このように、帯電した物体を電気的にバランスが取れた状態、すなわち静電気がない状態に変化させてているのが、イオナイザの原理です。具体的にイオナイザは、食品トレーやカップ内の静電気除去による異物付着防止やカメラモジュールの静電気破壊防止などで使用されています。
イオナイザの種類と特徴
ここではイオナイザの種類と特徴について説明します。イオナイザは、一般的に除電速度やイオンバランスといった評価項目がありますが、イオナイザからのイオン発生方法の原理にはいくつか種類があります。
電圧印可方式
コロナ放電を起こすことにより生成されたイオンを照射させる「コロナ放電式」、微弱なX線を照射する「軟X線式」、α線やβ線を照射する「放射線式」などの方式がありますが、安全面と経済面からコロナ放電式が多く採用されています。

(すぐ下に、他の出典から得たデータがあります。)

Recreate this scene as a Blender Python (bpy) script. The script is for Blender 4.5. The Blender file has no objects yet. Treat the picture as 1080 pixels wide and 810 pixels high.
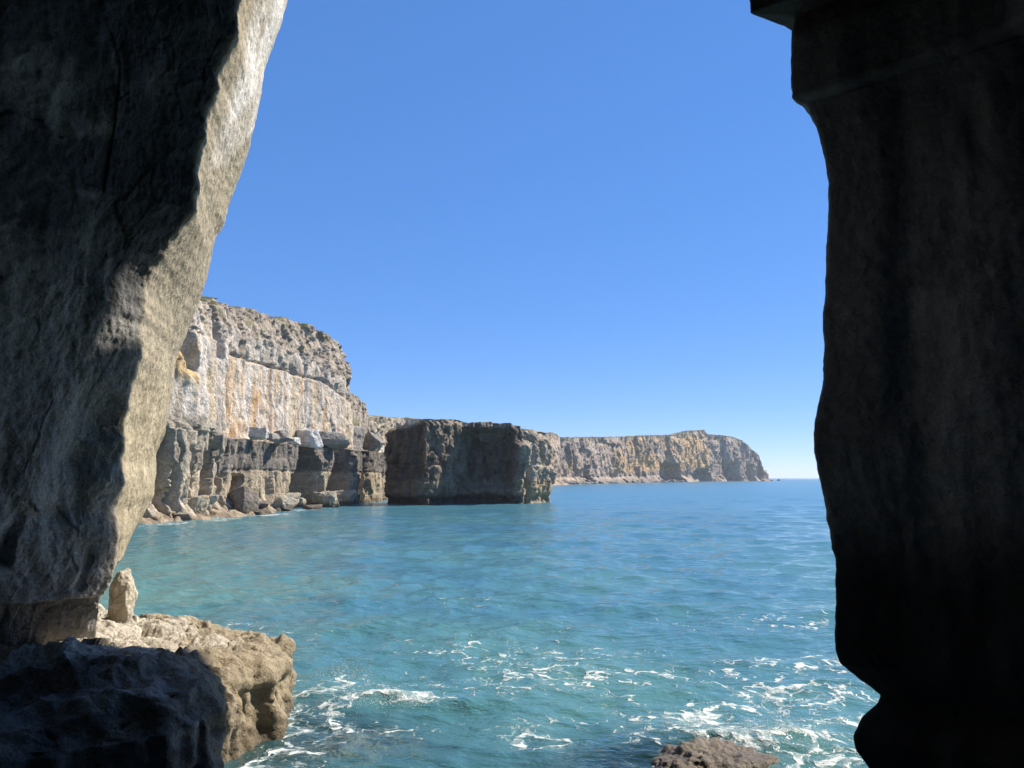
import bpy, bmesh, math, random
import numpy as np
from mathutils import Vector

random.seed(7)
scene = bpy.context.scene
COL = scene.collection
R = math.radians

# ------------------------------------------------------------------ camera
CAM_Z = 4.0
PITCH = math.atan(99 / 810)
cam_d = bpy.data.cameras.new('camera')
cam = bpy.data.objects.new('camera', cam_d)
COL.objects.link(cam)
cam.location = (0, 0, CAM_Z)
cam.rotation_euler = (math.pi / 2 + PITCH, 0, 0)
cam_d.sensor_fit = 'HORIZONTAL'
cam_d.sensor_width = 36
cam_d.lens = 27.0
cam_d.clip_start = 0.1
cam_d.clip_end = 40000
scene.camera = cam

# ------------------------------------------------------------------ sky, sun, exposure
SUN_EL, SUN_AZ = R(42), R(60)          # azimuth clockwise from +Y (the way the camera looks)
S = Vector((math.sin(SUN_AZ) * math.cos(SUN_EL), math.cos(SUN_AZ) * math.cos(SUN_EL), math.sin(SUN_EL)))
world = bpy.data.worlds.new('World')
scene.world = world
world.use_nodes = True
wn = world.node_tree
wn.nodes.clear()
sky = wn.nodes.new('ShaderNodeTexSky')
sky.sky_type = 'NISHITA'
sky.sun_disc = False
sky.sun_elevation = SUN_EL
sky.sun_rotation = SUN_AZ
sky.altitude = 0
sky.air_density = 0.5
sky.dust_density = 0.0
sky.ozone_density = 10.0
bg = wn.nodes.new('ShaderNodeBackground')
bg.inputs['Strength'].default_value = 0.103
wo = wn.nodes.new('ShaderNodeOutputWorld')
gam = wn.nodes.new('ShaderNodeGamma')
gam.inputs['Gamma'].default_value = 0.42
hsv = wn.nodes.new('ShaderNodeHueSaturation')
hsv.inputs['Hue'].default_value = 0.515
hsv.inputs['Saturation'].default_value = 1.60
hsv.inputs['Value'].default_value = 2.78
wn.links.new(sky.outputs[0], gam.inputs[0])
wn.links.new(gam.outputs[0], hsv.inputs['Color'])
wn.links.new(hsv.outputs[0], bg.inputs[0])
wn.links.new(bg.outputs[0], wo.inputs[0])

sun_d = bpy.data.lights.new('sun', 'SUN')
sun_d.energy = 5.0
sun_d.angle = R(0.5)
sun_d.color = (1.0, 0.92, 0.79)
sun = bpy.data.objects.new('sun', sun_d)
COL.objects.link(sun)
sun.rotation_euler = (-S).to_track_quat('-Z', 'Y').to_euler()

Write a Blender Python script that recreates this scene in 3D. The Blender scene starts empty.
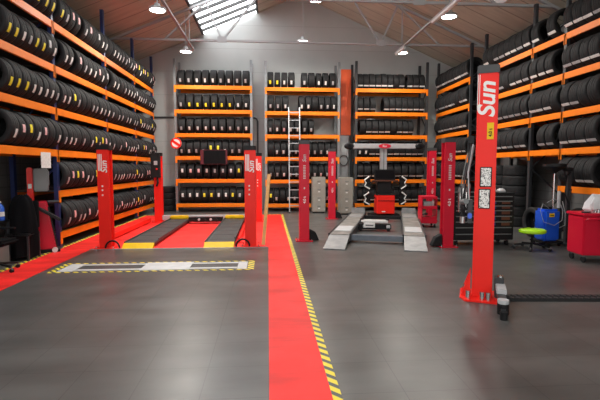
import bpy, bmesh, math, random
from mathutils import Vector, Matrix, Euler
R = math.radians
PI = math.pi
random.seed(7)
scene = bpy.context.scene
col = scene.collection

# ------------------------------------------------------------------ materials
def mat(name, rgb, rough=.5, metal=0., noise=0., nscale=8., bump=0., bscale=60., emit=0., spec=.5, coat=0.):
    m = bpy.data.materials.new(name); m.use_nodes = True
    nt = m.node_tree; b = nt.nodes['Principled BSDF']
    c = (*rgb, 1)
    b.inputs['Base Color'].default_value = c
    b.inputs['Roughness'].default_value = rough
    b.inputs['Metallic'].default_value = metal
    b.inputs['Specular IOR Level'].default_value = spec
    if coat: b.inputs['Coat Weight'].default_value = coat
    if emit:
        b.inputs['Emission Color'].default_value = c
        b.inputs['Emission Strength'].default_value = emit
    if noise or bump:
        tc = nt.nodes.new('ShaderNodeTexCoord')
    if noise:
        n = nt.nodes.new('ShaderNodeTexNoise'); n.inputs['Scale'].default_value = nscale
        n.inputs['Detail'].default_value = 5
        nt.links.new(tc.outputs['Object'], n.inputs['Vector'])
        r = nt.nodes.new('ShaderNodeValToRGB')
        r.color_ramp.elements[0].position = .3; r.color_ramp.elements[1].position = .7
        r.color_ramp.elements[0].color = (*[x*(1-noise) for x in rgb], 1)
        r.color_ramp.elements[1].color = (*[min(1, x*(1+noise)) for x in rgb], 1)
        nt.links.new(n.outputs['Fac'], r.inputs['Fac'])
        nt.links.new(r.outputs['Color'], b.inputs['Base Color'])
    if bump:
        n2 = nt.nodes.new('ShaderNodeTexNoise'); n2.inputs['Scale'].default_value = bscale
        nt.links.new(tc.outputs['Object'], n2.inputs['Vector'])
        bp = nt.nodes.new('ShaderNodeBump'); bp.inputs['Strength'].default_value = bump
        bp.inputs['Distance'].default_value = .01
        nt.links.new(n2.outputs['Fac'], bp.inputs['Height'])
        nt.links.new(bp.outputs['Normal'], b.inputs['Normal'])
    return m

M = {}
M['rubber'] = mat('tyre_rubber', (.0145, .0145, .0155), .72, noise=.25, nscale=9, bump=.15, bscale=90, spec=.3)
M['orange'] = mat('orange_beam_paint', (.86, .205, .008), .45, noise=.08, nscale=3, spec=.25)
M['blue_steel'] = mat('dark_blue_steel', (.018, .03, .11), .4)
M['grey_steel'] = mat('galvanised_steel', (.24, .25, .26), .42, metal=.6, noise=.12)
M['black_steel'] = mat('black_rack_steel', (.028, .03, .034), .45)
M['deck'] = mat('shelf_deck', (.05, .045, .04), .7, noise=.2)
M['red'] = mat('bright_red_paint', (.86, .022, .014), .38, noise=.05, nscale=2, spec=.25)
M['crimson'] = mat('crimson_paint', (.60, .012, .035), .38, noise=.05, nscale=2, spec=.25)
M['darkred'] = mat('dark_red_paint', (.60, .010, .035), .36, noise=.06, nscale=2, spec=.25)
M['black'] = mat('black_plastic', (.009, .009, .010), .5, spec=.25)
M['blackm'] = mat('black_matt', (.012, .012, .013), .8, noise=.2, bump=.2, spec=.25)
M['cloth'] = mat('black_cloth', (.006, .006, .007), .95, bump=.4, bscale=35, spec=.08)
M['maroon'] = mat('dark_maroon_plastic', (.10, .004, .012), .5)
M['screen'] = mat('screen_glass', (.004, .004, .005), .5, spec=.12)
M['white'] = mat('white_enamel', (.78, .78, .76), .4)
M['paper'] = mat('white_paper_label', (.72, .72, .70), .6, noise=.12, nscale=30)
M['greylab'] = mat('grey_paper_label', (.42, .42, .43), .6, noise=.2, nscale=30)
M['pinklab'] = mat('pink_paper_label', (.72, .42, .42), .6, noise=.2, nscale=30)
M['yellab'] = mat('yellow_paper_label', (.85, .72, .03), .55, noise=.1, nscale=30)
M['yellow'] = mat('yellow_paint', (.80, .50, .006), .5, noise=.08, spec=.25)
M['silver'] = mat('brushed_aluminium', (.45, .46, .47), .4, metal=.8, noise=.08)
M['chrome'] = mat('chrome', (.75, .75, .76), .18, metal=1.)
M['plate'] = mat('galvanised_plate', (.27, .275, .28), .45, metal=.3, noise=.2, nscale=5)
M['testplate'] = mat('pale_steel_plate', (.60, .61, .62), .42, metal=.1, noise=.1, nscale=5)
M['runway'] = mat('dark_runway_steel', (.05, .05, .05), .5, metal=.1, noise=.3, nscale=4, bump=.2, bscale=40)
M['platform'] = mat('grey_platform_steel', (.20, .195, .18), .5, metal=.2, noise=.35, nscale=4)
M['cross'] = mat('blue_grey_crossbeam', (.13, .15, .18), .42, metal=.3, noise=.1)
M['cabinet'] = mat('beige_cabinet', (.31, .30, .26), .5, noise=.06)
M['greyplastic'] = mat('grey_plastic', (.16, .17, .17), .5)
M['capgrey'] = mat('dark_cap_plastic', (.045, .047, .05), .5)
M['lgrey'] = mat('light_grey_paint', (.45, .46, .47), .45, noise=.05)
M['blue'] = mat('bright_blue_paint', (.01, .10, .70), .3, coat=.3)
M['watblue'] = mat('blue_water_bottle', (.03, .12, .55), .15)
M['lime'] = mat('lime_vinyl', (.42, .82, .015), .4)
M['bag'] = mat('white_plastic_bag', (.55, .55, .56), .35, bump=.6, bscale=14)
M['wood'] = mat('pale_wood', (.74, .50, .20), .5, noise=.2, nscale=4)
M['paintpanel'] = mat('orange_red_panel', (.95, .13, .035), .5, noise=.12, nscale=2)
M['copper'] = mat('copper_brown', (.10, .03, .014), .4)
M['dkblue'] = mat('dark_blue_reflection_paint', (.01, .03, .16), .4)  # blue reflection painted onto the tool chest drawers
M['bar'] = mat('dark_glazing_bar', (.05, .05, .05), .6)
M['lens'] = mat('lamp_lens', (1., .98, .93), .4, emit=22)
M['skyl'] = mat('skylight_panel', (.95, .98, 1.), .4, emit=4.6)
M['patchl'] = mat('dim_skylight_panel', (.60, .58, .56), .5, emit=.25)
M['label_grey'] = mat('grey_lettering', (.6, .55, .55), .5)
M['pipe'] = mat('dark_conduit', (.05, .05, .055), .5)
M['truss'] = mat('grey_truss_paint', (.36, .365, .37), .55)

def nodes(m):
    nt = m.node_tree
    return nt, nt.nodes['Principled BSDF'], nt.nodes.new, nt.links.new

def floor_material(name, base, rough, tile, seam):
    m = mat(name, base, rough)
    nt, b, N, L = nodes(m)
    tc = N('ShaderNodeTexCoord')
    br = N('ShaderNodeTexBrick'); br.offset = 0
    br.inputs['Scale'].default_value = 1
    br.inputs['Brick Width'].default_value = tile; br.inputs['Row Height'].default_value = tile
    br.inputs['Mortar Size'].default_value = .004; br.inputs['Mortar Smooth'].default_value = .4
    br.inputs['Color1'].default_value = (*base, 1)
    br.inputs['Color2'].default_value = (*[x*1.10 for x in base], 1)
    br.inputs['Mortar'].default_value = (*[x*seam for x in base], 1)
    L(tc.outputs['Object'], br.inputs['Vector'])
    n = N('ShaderNodeTexNoise'); n.inputs['Scale'].default_value = 1.6; n.inputs['Detail'].default_value = 6
    mp = N('ShaderNodeMapping'); mp.inputs['Scale'].default_value = (.5, 1.6, 1)
    L(tc.outputs['Object'], mp.inputs['Vector']); L(mp.outputs['Vector'], n.inputs['Vector'])
    ra = N('ShaderNodeMapRange'); ra.inputs['To Min'].default_value = .74; ra.inputs['To Max'].default_value = 1.30
    ra.inputs['From Min'].default_value = .3; ra.inputs['From Max'].default_value = .7
    L(n.outputs['Fac'], ra.inputs['Value'])
    mx = N('ShaderNodeMix'); mx.data_type = 'RGBA'; mx.blend_type = 'MULTIPLY'; mx.inputs['Factor'].default_value = 1
    L(br.outputs['Color'], mx.inputs['A']); L(ra.outputs['Result'], mx.inputs['B'])
    L(mx.outputs['Result'], b.inputs['Base Color'])
    rr = N('ShaderNodeMapRange'); rr.inputs['To Min'].default_value = rough-.09; rr.inputs['To Max'].default_value = rough+.1
    n3 = N('ShaderNodeTexNoise'); n3.inputs['Scale'].default_value = 2.2; n3.inputs['Detail'].default_value = 4
    L(tc.outputs['Object'], n3.inputs['Vector']); L(n3.outputs['Fac'], rr.inputs['Value'])
    L(rr.outputs['Result'], b.inputs['Roughness'])
    return m
M['floor'] = floor_material('grey_pvc_tiles', (.078, .077, .074), .33, .5, .58)
M['redmat'] = floor_material('red_pvc_tiles', (.80, .024, .020), .5, .5, .93)
M['redmat'].node_tree.nodes['Principled BSDF'].inputs['Specular IOR Level'].default_value = .25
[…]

被静電気除去体(装置など)はプラスもしくはマイナスに帯電していますが、イオンの照射方法についてもAC方式とDC方式があります。
コロナ放電
コロナ放電とは、先端が細い局所に高電圧を印加した際に起こる放電現象で、その際イオンが生成されます。コロナ放電式のイオナイザはこの原理を生かし、意図的にイオンを生成させ、そのイオンを照射させることにより静電気除去を行う方法です。
AC方式
一本の放電針からプラス/マイナスのイオンを交互に発生させます。コンセントのAC電圧をそのまま使用しており、イオンバランスが良いですが、除電速度が遅いという特徴があります。
DC方式
二本の放電針からプラス/マイナスのイオンをそれぞれ発生させる方法です。直流電圧を印可しつづけているため、イオン極性がプラスまたはマイナスのどちらかのみという特徴があります。
用途別のタイプ
イオナイザは用途別に4つのタイプがあります。そのため、設置環境や条件を検討し、効果的なタイプを選択する必要があります。
バータイプ
棒状のイオナイザです。広範囲の高速除電に適しており、最も基本性能が高いという特徴があります。
スポット・ノズルタイプ
ノズルから狭い範囲を除電するイオナイザです。サイズが小さいため、狭い個所をピンポイントで除電することができます。
ファンタイプ
ファンで生み出した風を利用してイオンを噴き出しているイオナイザです。バータイプよりも除電範囲が狭くなりますが、小型で卓上利用することができます。
ガンタイプ
圧縮放出された空気と組み合わせてイオンを放出するイオナイザです。除電だけではなく、表面に付着した異物除去も同時に行うことができます。
イオナイザの選び方
イオナイザを選ぶ主な要素は、「除電距離」「除電範囲」「除電速度」の3つです。タイプによって特性が異なるため、除電対象物とイオナイザとの関係性をよく検討する必要があります。
除電距離
除電距離とは、イオナイザが対象物との除電可能な距離のことです。例えば、スポット・ノズルタイプはイオナイザのサイズが小さいため除電距離が小さく、バータイプは除電距離が1m以上でも除電が可能という特徴があります。
除電範囲
除電距離とは、イオナイザが除電可能な幅方向の長さのことです。バータイプは1m以上の除電が可能ですが、ブロアタイプは1m未満の除電範囲となるため、どれくらいの広さを除電するのか検討しておく必要があります。
除電速度
除電速度とは、イオナイザがどのくらいの時間で除電できるかを示した性能です。この除電速度が短いほど高性能なイオナイザであるといえます。